Transformar não é fazer um remendo, uma melhoria, uma solução, também não é um aprimoramento para nos tornarmos pessoas melhores agarradas em histórias mais interessantes. Não é simplesmente mudar de experiência, mas sim mudar o nosso interior (é o que transforma). As pessoas cansam de mudar e não chegam a lugar nenhum. Porque acham que a solução simplesmente está em sair de alguma coisa e ir para outra, que se torna uma novidade, algo empolgante. Só que logo depois já se cansaram e procuram outra coisa, e assim sucessivamente... "aquilo não era eu", vou pra outra coisa "isso sou eu", aí se cansa novamente "isso também não sou eu", assim continuam eternamente perdidos, e isso cansa... Por isso estamos cansados...
...Cansados de compartilhar frases de sabedorias que não sabemos praticar. Cansados de tentar o caminho do controle, como uma mosca batendo no vidro, de novo e de novo, sem desconfiar que talvez não seja uma boa ideia condicionar o brilho de nosso olho ao movimento de outros olhos. Cansados de ser tão repetitivos.
Cansados de nos ocupar, como se relaxar fosse errado. Cansados de buscar o sucesso e temer o fracasso. Cansados de ceder ao ciúme do outro, de alimentar nossos hábitos negativos, de negociar com cada aflição que nos oprime. Cansados de aceitar migalhas de alegria.
Cansados de desejar tanta mediocridade para nós mesmos, como se fossem aspirações elevadas (“Que eu passe no concurso! Que eu me case! Que eu viaje bastante!”), quando poderíamos mirar no céu: “Que minha simples presença possa ser benéfica!" Cansados de confundir nossa bolha com a realidade, sem perceber que os seres não caminham pelo nosso mundo: cada um deles está no centro de um outro mundo. Cansados de reagir e reagir e reagir e reagir, sem nunca estalar os dedos. Cansados de se cansar tão facilmente.

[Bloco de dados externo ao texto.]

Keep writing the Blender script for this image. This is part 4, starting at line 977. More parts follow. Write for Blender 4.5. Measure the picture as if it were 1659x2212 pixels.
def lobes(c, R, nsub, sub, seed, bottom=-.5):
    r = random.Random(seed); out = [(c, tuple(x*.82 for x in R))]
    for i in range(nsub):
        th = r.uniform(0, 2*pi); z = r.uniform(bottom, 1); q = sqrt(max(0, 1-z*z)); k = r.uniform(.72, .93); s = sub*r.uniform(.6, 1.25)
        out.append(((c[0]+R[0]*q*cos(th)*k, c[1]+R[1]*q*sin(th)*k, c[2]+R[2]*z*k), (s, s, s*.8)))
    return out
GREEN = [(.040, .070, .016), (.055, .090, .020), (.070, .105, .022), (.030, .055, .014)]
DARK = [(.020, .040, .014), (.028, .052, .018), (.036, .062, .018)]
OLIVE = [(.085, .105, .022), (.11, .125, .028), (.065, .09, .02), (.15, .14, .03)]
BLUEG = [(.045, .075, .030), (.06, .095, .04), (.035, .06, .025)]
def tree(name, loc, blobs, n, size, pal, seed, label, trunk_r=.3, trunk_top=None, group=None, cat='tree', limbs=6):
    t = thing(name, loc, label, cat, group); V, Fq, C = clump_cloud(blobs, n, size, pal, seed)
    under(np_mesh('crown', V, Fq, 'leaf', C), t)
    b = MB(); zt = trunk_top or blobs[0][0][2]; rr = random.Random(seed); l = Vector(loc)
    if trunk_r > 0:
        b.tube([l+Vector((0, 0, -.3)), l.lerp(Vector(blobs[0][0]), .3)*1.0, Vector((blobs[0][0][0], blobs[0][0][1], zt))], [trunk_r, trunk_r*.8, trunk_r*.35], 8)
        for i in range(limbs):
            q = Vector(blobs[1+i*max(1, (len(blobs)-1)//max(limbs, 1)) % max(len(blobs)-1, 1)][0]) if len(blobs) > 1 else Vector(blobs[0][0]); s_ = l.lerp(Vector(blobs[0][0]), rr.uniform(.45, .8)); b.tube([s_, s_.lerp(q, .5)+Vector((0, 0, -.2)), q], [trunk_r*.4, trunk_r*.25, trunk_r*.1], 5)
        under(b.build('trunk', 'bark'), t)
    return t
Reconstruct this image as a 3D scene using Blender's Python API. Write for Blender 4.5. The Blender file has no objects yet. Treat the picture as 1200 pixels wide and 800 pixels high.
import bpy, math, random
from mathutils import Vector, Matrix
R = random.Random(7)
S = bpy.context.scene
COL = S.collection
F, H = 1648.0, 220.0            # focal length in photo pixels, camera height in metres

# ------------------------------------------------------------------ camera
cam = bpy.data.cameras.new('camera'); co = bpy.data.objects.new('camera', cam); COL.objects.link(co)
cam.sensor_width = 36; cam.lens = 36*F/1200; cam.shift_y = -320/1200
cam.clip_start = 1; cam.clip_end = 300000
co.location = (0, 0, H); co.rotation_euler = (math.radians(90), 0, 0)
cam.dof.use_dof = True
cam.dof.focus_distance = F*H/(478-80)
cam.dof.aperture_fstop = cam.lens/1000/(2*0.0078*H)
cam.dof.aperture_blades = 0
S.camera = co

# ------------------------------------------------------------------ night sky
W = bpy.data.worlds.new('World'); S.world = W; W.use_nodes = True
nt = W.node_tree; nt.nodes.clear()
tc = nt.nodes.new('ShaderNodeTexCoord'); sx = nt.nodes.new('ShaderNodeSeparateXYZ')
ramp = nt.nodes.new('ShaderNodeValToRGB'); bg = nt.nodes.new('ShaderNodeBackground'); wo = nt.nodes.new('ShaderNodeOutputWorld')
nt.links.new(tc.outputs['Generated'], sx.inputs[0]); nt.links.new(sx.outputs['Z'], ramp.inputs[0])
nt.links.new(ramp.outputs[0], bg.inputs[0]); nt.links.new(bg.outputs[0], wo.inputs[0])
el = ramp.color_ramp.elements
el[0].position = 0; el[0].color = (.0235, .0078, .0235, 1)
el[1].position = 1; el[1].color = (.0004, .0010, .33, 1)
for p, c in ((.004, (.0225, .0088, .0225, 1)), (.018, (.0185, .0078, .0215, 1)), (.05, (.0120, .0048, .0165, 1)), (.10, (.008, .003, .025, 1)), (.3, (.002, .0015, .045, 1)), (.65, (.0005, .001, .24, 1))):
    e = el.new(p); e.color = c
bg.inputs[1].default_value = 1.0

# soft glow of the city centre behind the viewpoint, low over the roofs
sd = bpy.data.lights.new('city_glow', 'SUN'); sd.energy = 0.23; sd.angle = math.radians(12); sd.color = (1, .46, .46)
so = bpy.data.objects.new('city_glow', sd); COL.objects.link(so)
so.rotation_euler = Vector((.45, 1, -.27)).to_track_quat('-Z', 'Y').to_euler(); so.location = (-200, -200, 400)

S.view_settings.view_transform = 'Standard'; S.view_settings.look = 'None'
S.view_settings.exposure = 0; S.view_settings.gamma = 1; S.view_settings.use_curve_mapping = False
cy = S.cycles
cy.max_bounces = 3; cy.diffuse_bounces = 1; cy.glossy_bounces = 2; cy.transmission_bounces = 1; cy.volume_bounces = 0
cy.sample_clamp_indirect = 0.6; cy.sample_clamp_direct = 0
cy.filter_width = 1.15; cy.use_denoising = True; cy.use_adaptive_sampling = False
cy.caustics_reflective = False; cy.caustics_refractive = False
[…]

O processo de transformação tem mais chance de acontecer na medida em que deixamos de operar de modo sempre igual controlando e exigindo algo dos outros e da vida, o que nos deixa dependentes, medrosos, esperançosos, tensos, desiludidos. Sofrendo muito antes de sofrer.
Toda mínima aflição é um convite para nos cansarmos logo e nos interessarmos por uma transformação radical.